*COLLECTED DATA*
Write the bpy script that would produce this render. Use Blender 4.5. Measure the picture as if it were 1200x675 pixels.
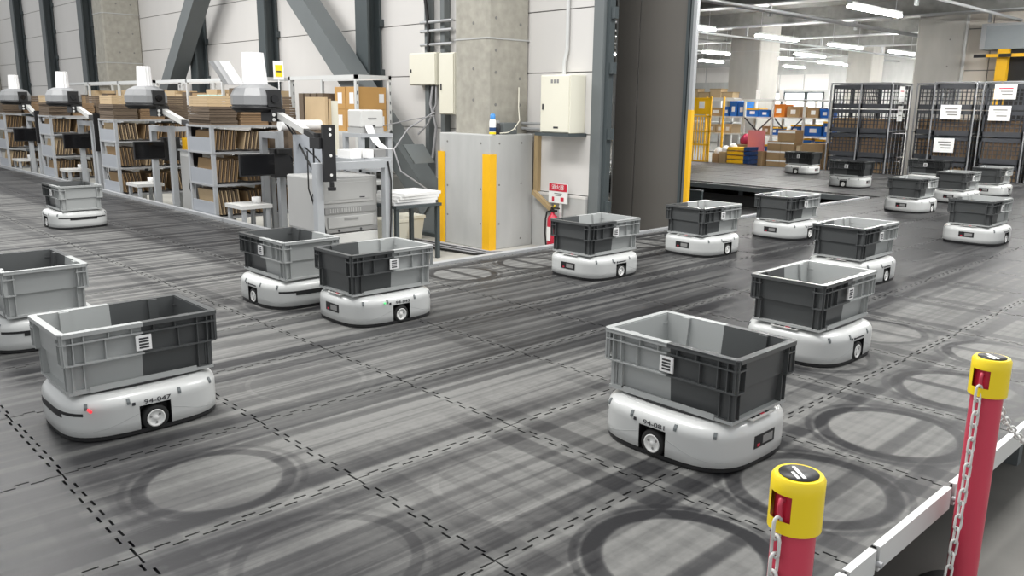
import bpy, math, random
from mathutils import Vector, Matrix
random.seed(7)
for o in list(bpy.data.objects): bpy.data.objects.remove(o)
SC = bpy.context.scene
COL = SC.collection
pi = math.pi

# ------------------------------------------------------------------ camera
cam_d = bpy.data.cameras.new('camera'); cam = bpy.data.objects.new('camera', cam_d); COL.objects.link(cam)
cam_d.sensor_width = 36.0; cam_d.lens = 965.1 / 1200 * 36.0; cam_d.clip_start = 0.05; cam_d.clip_end = 200
R_ = Vector((0.72460877, -0.68904704, 0.01250247)); U_ = Vector((0.14072318, 0.16569656, 0.97608485)); F_ = Vector((0.67463999, 0.70552025, -0.21703007))
cam.matrix_world = Matrix(((R_.x, U_.x, -F_.x, 0), (R_.y, U_.y, -F_.y, 0), (R_.z, U_.z, -F_.z, 1.3), (0, 0, 0, 1)))
SC.camera = cam

# ------------------------------------------------------------------ world, lights, exposure
W = bpy.data.worlds.new('world'); SC.world = W; W.use_nodes = True
W.node_tree.nodes['Background'].inputs[0].default_value = (0.97, 0.985, 1.0, 1)
W.node_tree.nodes['Background'].inputs[1].default_value = 0.56
def area(name, loc, sx, sy, power, color=(1, 0.985, 0.96), target=None):
    d = bpy.data.lights.new(name, 'AREA'); d.shape = 'RECTANGLE'; d.size = sx; d.size_y = sy; d.energy = power; d.color = color
    o = bpy.data.objects.new(name, d); COL.objects.link(o); o.location = loc
    if target is not None:
        o.rotation_euler = (Vector(target) - Vector(loc)).to_track_quat('-Z', 'Y').to_euler()
    return o
area('ceiling_light_bank', (2.0, 5.0, 6.2), 1.6, 5.0, 330)
area('ceiling_light_bank', (2.0, 13.0, 6.2), 1.6, 5.0, 400)
area('ceiling_light_bank', (7.5, 1.2, 5.6), 5.0, 1.6, 310)
SC.view_settings.view_transform = 'Standard'; SC.view_settings.look = 'None'; SC.view_settings.gamma = 1.0
SC.view_settings.use_curve_mapping = False; SC.view_settings.exposure = 0.62

# ------------------------------------------------------------------ helpers
class MB:
    """collects shapes, builds ONE mesh"""
    def __init__(s): s.v = []; s.f = []; s.sm = []
    def add(s, vs, fs, smooth=False):
        n = len(s.v); s.v += [tuple(p) for p in vs]; s.f += [tuple(i + n for i in f) for f in fs]; s.sm += [smooth] * len(fs); return s
    def hexa(s, b, t):
        return s.add(list(b) + list(t), [(3, 2, 1, 0), (4, 5, 6, 7), (0, 1, 5, 4), (1, 2, 6, 5), (2, 3, 7, 6), (3, 0, 4, 7)])
    def box(s, x0, x1, y0, y1, z0, z1):
        if x0 > x1: x0, x1 = x1, x0
        if y0 > y1: y0, y1 = y1, y0
        if z0 > z1: z0, z1 = z1, z0
        return s.hexa([(x0, y0, z0), (x1, y0, z0), (x1, y1, z0), (x0, y1, z0)], [(x0, y0, z1), (x1, y0, z1), (x1, y1, z1), (x0, y1, z1)])
    def cbox(s, c, d): return s.box(c[0] - d[0] / 2, c[0] + d[0] / 2, c[1] - d[1] / 2, c[1] + d[1] / 2, c[2] - d[2] / 2, c[2] + d[2] / 2)
    def bar(s, p0, p1, w, h, up=(0, 0, 1)):
        p0 = Vector(p0); p1 = Vector(p1); d = (p1 - p0).normalized(); u = Vector(up)
        if abs(d.dot(u)) > 0.98: u = Vector((1, 0, 0))
        a = d.cross(u).normalized() * w / 2; b = a.cross(d).normalized() * h / 2
        return s.hexa([p0 - a - b, p0 + a - b, p0 + a + b, p0 - a + b], [p1 - a - b, p1 + a - b, p1 + a + b, p1 - a + b])
    def cyl(s, p0, p1, r0, r1=None, n=14, caps=True, smooth=True):
        r1 = r0 if r1 is None else r1; p0 = Vector(p0); p1 = Vector(p1); d = (p1 - p0).normalized()
        a = d.orthogonal().normalized(); b = d.cross(a); vs = []; fs = []
        for p, r in ((p0, r0), (p1, r1)):
            for k in range(n):
                t = 2 * pi * k / n; vs.append(p + a * math.cos(t) * r + b * math.sin(t) * r)
        for k in range(n): fs.append((k, (k + 1) % n, n + (k + 1) % n, n + k))
        s.add(vs, fs, smooth)
        if caps: s.add(vs, [tuple(range(n - 1, -1, -1)), tuple(range(n, 2 * n))])
        return s
    def tube(s, pts, r, n=6, closed=False):
        pts = [Vector(p) for p in pts]; m = len(pts); vs = []; fs = []; a = None
        for i in range(m):
            if closed: d = pts[(i + 1) % m] - pts[i - 1]
            else: d = pts[min(i + 1, m - 1)] - pts[max(i - 1, 0)]
            d.normalize()
            a = d.orthogonal().normalized() if a is None else (a - d * a.dot(d)).normalized()
            b = d.cross(a)
            for k in range(n):
                t = 2 * pi * k / n; vs.append(pts[i] + a * math.cos(t) * r + b * math.sin(t) * r)
        for i in range(m if closed else m - 1):
            j = (i + 1) % m
            for k in range(n): fs.append((i * n + k, i * n + (k + 1) % n, j * n + (k + 1) % n, j * n + k))
        s.add(vs, fs, True)
        if not closed: s.add(vs, [tuple(range(n - 1, -1, -1)), tuple(range((m - 1) * n, m * n))])
        return s
    def lathe(s, prof, n=20, c=(0, 0, 0), smooth=True):
        vs = []; fs = []
        for r, z in prof:
            for k in range(n):
                t = 2 * pi * k / n; vs.append((c[0] + r * math.cos(t), c[1] + r * math.sin(t), c[2] + z))
        for i in range(len(prof) - 1):
            for k in range(n): fs.append((i * n + k, i * n + (k + 1) % n, (i + 1) * n + (k + 1) % n, (i + 1) * n + k))
        return s.add(vs, fs, smooth)
    def prism(s, poly, z0, z1):
        n = len(poly); vs = [(x, y, z0) for x, y in poly] + [(x, y, z1) for x, y in poly]
        return s.add(vs, [tuple(range(n - 1, -1, -1)), tuple(range(n, 2 * n))] + [(k, (k + 1) % n, n + (k + 1) % n, n + k) for k in range(n)])
    def xform(s, M): s.v = [tuple(M @ Vector(p)) for p in s.v]; return s
    def mesh(s, name, m):
        me = bpy.data.meshes.new(name); me.from_pydata(s.v, [], s.f); me.polygons.foreach_set('use_smooth', s.sm); me.update()
        if m is not None: me.materials.append(m)
        return me
    def build(s, name, m, parent=None, bevel=0):
        o = bpy.data.objects.new(name, s.mesh(name, m)); COL.objects.link(o)
        if parent is not None: o.parent = parent
        if bevel:
            b = o.modifiers.new('bevel', 'BEVEL'); b.width = bevel; b.segments = 2; b.limit_method = 'ANGLE'
        return o
def tag(o, label, cat, group=None):
    o['label'] = label; o['category'] = cat
    if group: o['group'] = group
    return o
def thing(name, label, cat, loc=(0, 0, 0), rz=0.0, group=None):
    o = bpy.data.objects.new(name, None); COL.objects.link(o); o.location = loc; o.rotation_euler = (0, 0, rz); o.empty_display_size = 0.1
    return tag(o, label, cat, group)
def struct(o): o['kind'] = 'structure'; return o
def inst(name, me, parent=None, loc=(0, 0, 0), rot=(0, 0, 0), scale=(1, 1, 1)):
    o = bpy.data.objects.new(name, me); COL.objects.link(o); o.location = loc; o.rotation_euler = rot; o.scale = scale
    if parent is not None: o.parent = parent
    return o
def children(o): return [c for c in bpy.data.objects if c.parent == o]
def copy_tree(o, parent=None):
    kids = children(o); c = o.copy(); COL.objects.link(c); c.parent = parent
    for k in kids: copy_tree(k, c)
    return c
def text_mesh(name, body, size, m, extrude=0.0006):
    cu = bpy.data.curves.new(name, 'FONT'); cu.body = body; cu.size = size; cu.align_x = 'CENTER'; cu.align_y = 'CENTER'; cu.extrude = extrude; cu.resolution_u = 3
    o = bpy.data.objects.new(name, cu); COL.objects.link(o)
    dg = bpy.context.evaluated_depsgraph_get(); dg.update()
    me = bpy.data.meshes.new_from_object(o.evaluated_get(dg)); bpy.data.objects.remove(o); bpy.data.curves.remove(cu)
    me.name = name; me.materials.clear(); me.materials.append(m); return me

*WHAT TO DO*
Set down again, exactly, the lines of the material above from its first line to the one with "pi = math.pi", inclusive. Leave the pictures out.

*TASK OUTPUT*
Write the bpy script that would produce this render. Use Blender 4.5. Measure the picture as if it were 1200x675 pixels.
import bpy, math, random
from mathutils import Vector, Matrix
random.seed(7)
for o in list(bpy.data.objects): bpy.data.objects.remove(o)
SC = bpy.context.scene
COL = SC.collection
pi = math.pi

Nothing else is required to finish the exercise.